As shown in this post, $$ \sum_{k=1}^n x^k = x \sum_{k=1}^{n} \binom{n}{k} (x-1)^{k-1}$$
For RHS, notice $x= \left(1+( x-1) \right)$ and using this we get,
$$ \sum_{k=1}^n x^k = \sum_{k=1}^{n} \binom{n}{k} (x-1)^{k-1} + \sum_{k=1}^{n} \binom{n}{k} (x-1)^{k} \tag{1}$$
For first term,
$$ \sum_{k=1}^{n} \binom{n}{k} (x-1)^{k-1} \to \binom{n}{1} +\sum_{k=2}^{n} \binom{n}{k} (x-1)^{k-1} \tag{2} $$
Sub, $k-1 \to j$
$$\sum_{k=2}^{n} \binom{n}{k} (x-1)^{k-1} \to + \sum_{j=1}^{n-1} \binom{n}{j+1} (x-1)^j \to + \sum_{k=1}^{n-1} \binom{n}{k+1} (x-1)^k \tag{3}$$
Using (1), (2), and (3)
$$ \sum_{k=1}^n x^k = \binom{n}{1} + \sum_{k=1}^{n-1} \binom{n}{k+1} (x-1)^k + \sum_{k=1}^{n} \binom{n}{k} (x-1)^{k} $$
Or,
$$ \sum_{k=1}^n x^k= \binom{n}{1}+ \sum_{k=1}^{n-1} \binom{n+1}{k+1} (x-1)^k + (x-1)^{n}$$ =
Now apply the $P^j$ to both sides (4) where $P$ is an operator defined as $x \frac{d}{dx}$ and evaluate at x=1, see this post for more details.

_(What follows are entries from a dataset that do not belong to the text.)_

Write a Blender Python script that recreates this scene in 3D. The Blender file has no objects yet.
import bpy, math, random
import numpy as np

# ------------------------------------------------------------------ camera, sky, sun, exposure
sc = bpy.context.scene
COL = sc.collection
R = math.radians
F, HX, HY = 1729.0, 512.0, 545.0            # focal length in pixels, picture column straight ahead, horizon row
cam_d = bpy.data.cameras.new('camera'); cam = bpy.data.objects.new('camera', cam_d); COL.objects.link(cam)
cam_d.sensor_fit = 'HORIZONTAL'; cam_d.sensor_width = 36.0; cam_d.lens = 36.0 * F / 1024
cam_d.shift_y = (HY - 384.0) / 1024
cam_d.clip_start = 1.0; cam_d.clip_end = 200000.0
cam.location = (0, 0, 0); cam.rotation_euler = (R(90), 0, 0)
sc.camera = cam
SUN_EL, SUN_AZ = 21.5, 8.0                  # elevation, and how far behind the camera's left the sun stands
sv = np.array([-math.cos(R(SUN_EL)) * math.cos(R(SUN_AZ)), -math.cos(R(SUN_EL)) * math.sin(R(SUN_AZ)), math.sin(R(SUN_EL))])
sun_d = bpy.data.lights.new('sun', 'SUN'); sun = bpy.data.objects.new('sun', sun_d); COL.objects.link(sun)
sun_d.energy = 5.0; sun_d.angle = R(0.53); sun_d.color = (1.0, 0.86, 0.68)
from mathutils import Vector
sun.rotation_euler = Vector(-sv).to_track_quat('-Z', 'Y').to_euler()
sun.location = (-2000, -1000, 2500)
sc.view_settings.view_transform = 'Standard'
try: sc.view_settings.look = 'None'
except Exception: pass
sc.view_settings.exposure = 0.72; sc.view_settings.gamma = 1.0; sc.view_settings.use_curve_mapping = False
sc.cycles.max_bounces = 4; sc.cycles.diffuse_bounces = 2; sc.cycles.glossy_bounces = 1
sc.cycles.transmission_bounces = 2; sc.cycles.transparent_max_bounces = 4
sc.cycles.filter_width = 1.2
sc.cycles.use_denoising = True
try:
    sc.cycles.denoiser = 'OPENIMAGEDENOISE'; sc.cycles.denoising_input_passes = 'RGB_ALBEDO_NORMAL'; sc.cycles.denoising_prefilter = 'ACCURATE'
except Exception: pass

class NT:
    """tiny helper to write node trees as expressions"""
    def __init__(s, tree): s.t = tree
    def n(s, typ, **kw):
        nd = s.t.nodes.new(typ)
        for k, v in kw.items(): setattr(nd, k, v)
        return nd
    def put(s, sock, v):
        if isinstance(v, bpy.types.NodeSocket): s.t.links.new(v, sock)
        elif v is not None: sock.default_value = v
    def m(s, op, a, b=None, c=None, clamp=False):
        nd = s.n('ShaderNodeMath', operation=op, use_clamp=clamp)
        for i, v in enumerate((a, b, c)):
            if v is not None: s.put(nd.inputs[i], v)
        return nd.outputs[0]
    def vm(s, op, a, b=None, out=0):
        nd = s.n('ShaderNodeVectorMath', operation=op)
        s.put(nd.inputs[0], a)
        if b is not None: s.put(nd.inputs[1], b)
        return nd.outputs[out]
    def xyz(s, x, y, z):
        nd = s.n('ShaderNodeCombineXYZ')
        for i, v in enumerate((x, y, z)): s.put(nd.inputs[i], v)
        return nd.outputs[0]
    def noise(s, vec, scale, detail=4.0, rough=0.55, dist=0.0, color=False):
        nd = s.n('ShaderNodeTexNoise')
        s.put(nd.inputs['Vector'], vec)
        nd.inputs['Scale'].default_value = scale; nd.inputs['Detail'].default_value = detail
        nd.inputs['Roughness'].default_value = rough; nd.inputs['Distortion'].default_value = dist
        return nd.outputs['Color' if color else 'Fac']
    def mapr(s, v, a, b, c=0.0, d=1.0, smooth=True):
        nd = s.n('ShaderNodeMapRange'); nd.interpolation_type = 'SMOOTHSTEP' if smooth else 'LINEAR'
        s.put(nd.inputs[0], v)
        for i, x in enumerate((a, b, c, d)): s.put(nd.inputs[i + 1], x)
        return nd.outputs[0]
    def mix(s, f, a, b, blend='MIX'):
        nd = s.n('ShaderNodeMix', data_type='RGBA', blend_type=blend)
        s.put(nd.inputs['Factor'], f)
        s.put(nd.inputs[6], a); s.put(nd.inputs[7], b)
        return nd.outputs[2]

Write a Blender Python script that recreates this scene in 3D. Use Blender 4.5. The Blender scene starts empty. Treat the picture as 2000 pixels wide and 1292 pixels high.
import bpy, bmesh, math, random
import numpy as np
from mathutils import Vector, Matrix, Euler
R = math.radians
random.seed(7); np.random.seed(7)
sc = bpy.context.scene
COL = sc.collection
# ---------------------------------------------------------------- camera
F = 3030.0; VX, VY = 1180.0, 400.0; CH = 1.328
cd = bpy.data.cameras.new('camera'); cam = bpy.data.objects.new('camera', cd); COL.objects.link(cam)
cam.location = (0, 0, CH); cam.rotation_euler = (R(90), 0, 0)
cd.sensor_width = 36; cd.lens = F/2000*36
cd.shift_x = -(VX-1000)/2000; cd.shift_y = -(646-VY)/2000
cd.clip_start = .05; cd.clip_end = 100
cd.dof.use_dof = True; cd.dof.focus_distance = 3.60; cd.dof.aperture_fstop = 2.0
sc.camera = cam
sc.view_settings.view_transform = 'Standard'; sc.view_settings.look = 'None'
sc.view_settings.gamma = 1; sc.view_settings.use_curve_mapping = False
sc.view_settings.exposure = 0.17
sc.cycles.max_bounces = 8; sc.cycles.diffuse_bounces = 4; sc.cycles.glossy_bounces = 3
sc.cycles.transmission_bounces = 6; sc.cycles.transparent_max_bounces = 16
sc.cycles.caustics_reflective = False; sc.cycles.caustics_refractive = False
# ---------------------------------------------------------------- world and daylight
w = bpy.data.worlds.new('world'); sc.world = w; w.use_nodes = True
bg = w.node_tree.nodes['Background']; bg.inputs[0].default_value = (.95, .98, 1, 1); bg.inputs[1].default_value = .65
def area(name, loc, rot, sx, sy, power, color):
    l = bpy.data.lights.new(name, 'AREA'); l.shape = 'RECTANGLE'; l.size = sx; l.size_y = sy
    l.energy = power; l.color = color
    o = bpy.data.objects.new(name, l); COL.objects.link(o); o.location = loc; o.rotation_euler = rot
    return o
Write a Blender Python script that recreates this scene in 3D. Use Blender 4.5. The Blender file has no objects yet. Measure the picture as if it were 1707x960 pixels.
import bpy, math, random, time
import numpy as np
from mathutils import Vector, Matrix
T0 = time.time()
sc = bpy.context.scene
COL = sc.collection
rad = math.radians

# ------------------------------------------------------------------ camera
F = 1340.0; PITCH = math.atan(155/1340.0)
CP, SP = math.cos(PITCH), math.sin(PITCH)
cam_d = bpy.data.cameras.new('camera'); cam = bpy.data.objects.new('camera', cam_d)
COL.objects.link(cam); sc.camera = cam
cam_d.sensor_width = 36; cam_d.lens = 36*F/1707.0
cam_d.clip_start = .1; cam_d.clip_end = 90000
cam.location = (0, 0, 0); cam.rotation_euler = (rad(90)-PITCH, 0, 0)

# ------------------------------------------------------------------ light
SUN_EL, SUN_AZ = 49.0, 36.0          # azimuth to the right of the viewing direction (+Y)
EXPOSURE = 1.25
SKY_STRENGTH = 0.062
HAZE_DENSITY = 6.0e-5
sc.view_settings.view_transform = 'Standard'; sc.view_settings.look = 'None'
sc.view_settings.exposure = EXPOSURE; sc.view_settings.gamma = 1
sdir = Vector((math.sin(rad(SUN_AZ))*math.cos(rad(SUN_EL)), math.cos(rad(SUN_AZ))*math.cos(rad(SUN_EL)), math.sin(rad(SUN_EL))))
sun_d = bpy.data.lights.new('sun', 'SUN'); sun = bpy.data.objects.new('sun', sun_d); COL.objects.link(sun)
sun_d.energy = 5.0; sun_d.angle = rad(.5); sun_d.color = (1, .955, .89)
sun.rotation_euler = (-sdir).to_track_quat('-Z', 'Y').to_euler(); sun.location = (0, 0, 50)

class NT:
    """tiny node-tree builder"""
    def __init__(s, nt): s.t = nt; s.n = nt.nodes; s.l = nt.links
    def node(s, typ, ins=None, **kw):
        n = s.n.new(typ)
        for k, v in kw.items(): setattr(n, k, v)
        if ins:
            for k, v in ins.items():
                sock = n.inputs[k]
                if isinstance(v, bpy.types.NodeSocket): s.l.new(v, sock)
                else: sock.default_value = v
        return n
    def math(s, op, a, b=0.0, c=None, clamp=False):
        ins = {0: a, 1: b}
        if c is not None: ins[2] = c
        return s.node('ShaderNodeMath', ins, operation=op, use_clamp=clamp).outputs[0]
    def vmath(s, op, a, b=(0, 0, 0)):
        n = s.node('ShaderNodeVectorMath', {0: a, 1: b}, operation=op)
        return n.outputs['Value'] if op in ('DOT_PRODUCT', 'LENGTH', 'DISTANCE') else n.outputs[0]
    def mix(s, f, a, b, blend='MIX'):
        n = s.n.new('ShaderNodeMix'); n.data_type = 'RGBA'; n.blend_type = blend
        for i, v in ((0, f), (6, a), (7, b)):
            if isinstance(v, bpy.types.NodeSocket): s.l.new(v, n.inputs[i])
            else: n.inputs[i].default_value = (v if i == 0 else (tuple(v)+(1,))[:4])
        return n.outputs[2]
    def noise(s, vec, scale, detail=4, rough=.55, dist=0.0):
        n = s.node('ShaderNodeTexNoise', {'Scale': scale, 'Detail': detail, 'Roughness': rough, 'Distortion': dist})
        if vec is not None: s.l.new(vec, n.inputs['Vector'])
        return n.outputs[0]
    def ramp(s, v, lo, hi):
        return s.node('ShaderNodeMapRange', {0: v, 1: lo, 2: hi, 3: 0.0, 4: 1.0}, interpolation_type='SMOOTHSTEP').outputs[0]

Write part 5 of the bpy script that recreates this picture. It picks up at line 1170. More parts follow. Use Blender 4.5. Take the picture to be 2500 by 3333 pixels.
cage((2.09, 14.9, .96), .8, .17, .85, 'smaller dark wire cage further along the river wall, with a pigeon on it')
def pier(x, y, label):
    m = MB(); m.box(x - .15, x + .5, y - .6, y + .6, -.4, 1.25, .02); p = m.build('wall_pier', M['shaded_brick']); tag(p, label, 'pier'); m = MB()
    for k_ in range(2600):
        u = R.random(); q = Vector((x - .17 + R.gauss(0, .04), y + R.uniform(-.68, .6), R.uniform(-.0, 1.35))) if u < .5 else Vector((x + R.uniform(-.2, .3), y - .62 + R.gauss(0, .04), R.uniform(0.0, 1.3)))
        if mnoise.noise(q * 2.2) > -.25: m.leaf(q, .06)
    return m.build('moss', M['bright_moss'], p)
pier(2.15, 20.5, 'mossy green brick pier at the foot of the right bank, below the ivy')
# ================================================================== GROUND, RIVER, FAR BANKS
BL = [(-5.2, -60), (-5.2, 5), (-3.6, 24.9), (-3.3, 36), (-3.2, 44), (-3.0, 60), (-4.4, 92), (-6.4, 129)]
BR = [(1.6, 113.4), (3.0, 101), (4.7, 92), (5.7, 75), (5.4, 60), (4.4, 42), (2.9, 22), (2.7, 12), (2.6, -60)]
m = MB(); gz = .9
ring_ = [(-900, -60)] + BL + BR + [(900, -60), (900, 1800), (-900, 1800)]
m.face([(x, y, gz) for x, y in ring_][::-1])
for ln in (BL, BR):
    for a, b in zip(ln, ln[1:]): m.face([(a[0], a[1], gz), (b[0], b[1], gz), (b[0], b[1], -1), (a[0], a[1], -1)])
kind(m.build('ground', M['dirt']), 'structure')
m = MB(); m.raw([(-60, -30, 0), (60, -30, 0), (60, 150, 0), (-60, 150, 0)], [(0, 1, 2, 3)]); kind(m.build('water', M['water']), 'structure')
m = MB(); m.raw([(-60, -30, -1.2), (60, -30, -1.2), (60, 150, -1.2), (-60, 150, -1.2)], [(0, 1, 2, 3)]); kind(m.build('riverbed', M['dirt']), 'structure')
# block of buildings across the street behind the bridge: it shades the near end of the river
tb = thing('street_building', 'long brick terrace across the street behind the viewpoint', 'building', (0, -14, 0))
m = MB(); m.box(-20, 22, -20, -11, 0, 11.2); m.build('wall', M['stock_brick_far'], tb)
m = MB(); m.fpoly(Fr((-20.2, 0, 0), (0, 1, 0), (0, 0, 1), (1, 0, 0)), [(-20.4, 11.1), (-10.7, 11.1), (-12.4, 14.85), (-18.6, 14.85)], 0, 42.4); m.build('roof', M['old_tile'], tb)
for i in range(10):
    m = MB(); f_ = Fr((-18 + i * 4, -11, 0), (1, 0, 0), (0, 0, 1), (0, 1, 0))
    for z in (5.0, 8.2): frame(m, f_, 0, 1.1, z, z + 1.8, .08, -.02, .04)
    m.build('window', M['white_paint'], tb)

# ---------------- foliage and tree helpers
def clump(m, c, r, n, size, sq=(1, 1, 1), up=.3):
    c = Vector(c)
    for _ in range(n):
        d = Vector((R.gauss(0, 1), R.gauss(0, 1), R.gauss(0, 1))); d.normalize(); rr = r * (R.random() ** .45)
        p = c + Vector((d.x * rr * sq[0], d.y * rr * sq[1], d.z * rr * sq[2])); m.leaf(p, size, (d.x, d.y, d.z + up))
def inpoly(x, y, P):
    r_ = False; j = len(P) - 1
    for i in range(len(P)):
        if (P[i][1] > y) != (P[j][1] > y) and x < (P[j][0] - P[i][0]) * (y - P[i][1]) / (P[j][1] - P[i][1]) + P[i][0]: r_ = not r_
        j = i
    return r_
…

For LHS,
$$ \sum_{k=1}^n x^k \xrightarrow[]{P^j , x=1} \sum_{k=1}^n k^j $$
From this answer here,
$$P^j =\sum_{i=1}^j S(j,i) D_{1}^i$$
Where $D_1^i = \frac{d^i}{dx^i}|_{x=1}$ and S(n,k) is stirling number of second kind
Writing (4) out explicitly,
$$ \sum_{k=1}^n k^j = \sum_{i=1}^j S(j,i) D_{1}^i \left[ \binom{n}{1}+ \sum_{k=1}^{n-1} \binom{n+1}{k+1} (x-1)^k + (x-1)^n \right]$$
Now, consider
$$ D_{1}^i \left[\binom{n}{1}+ \sum_{k=1}^{n-1} \binom{n+1}{k+1} (x-1)^k + (x-1)^n \right] $$
We can easily evaluate this by considering taylor series of the inside term, call:
$$ f= \binom{n}{1}+ \sum_{k=1}^{n-1} \binom{n+1}{k+1} (x-1)^k + (x-1)^n $$
Then, the taylor polynomial of $f$ around $x=1$ is given as:
$$ f = \sum_{k=0}^{n+1} \frac{d^k f}{dx^k}|_1 \frac{(x-1)^k}{k!}$$
By comparing coefficients we can easily evaluate the derivative,
$$ D_{1}^i \left[\binom{n}{1}+ \sum_{k=1}^{n-1} \binom{n+1}{k+1} (x-1)^k + (x-1)^n \right] = \begin{cases} \binom{n}{0} , i=0 \\ i! \binom{n+1}{i+1} , i>0 \end{cases}$$
For $i \in \mathbb{N}$, hence:
$$ \sum_{k=1}^n k^j = \sum_{i=1}^j S(j,i) i! \binom{n+1}{i+1} $$
With all of that in mind,
- Is my proof right?
- What ways can I make it better?
- Are there any more simplification applicable?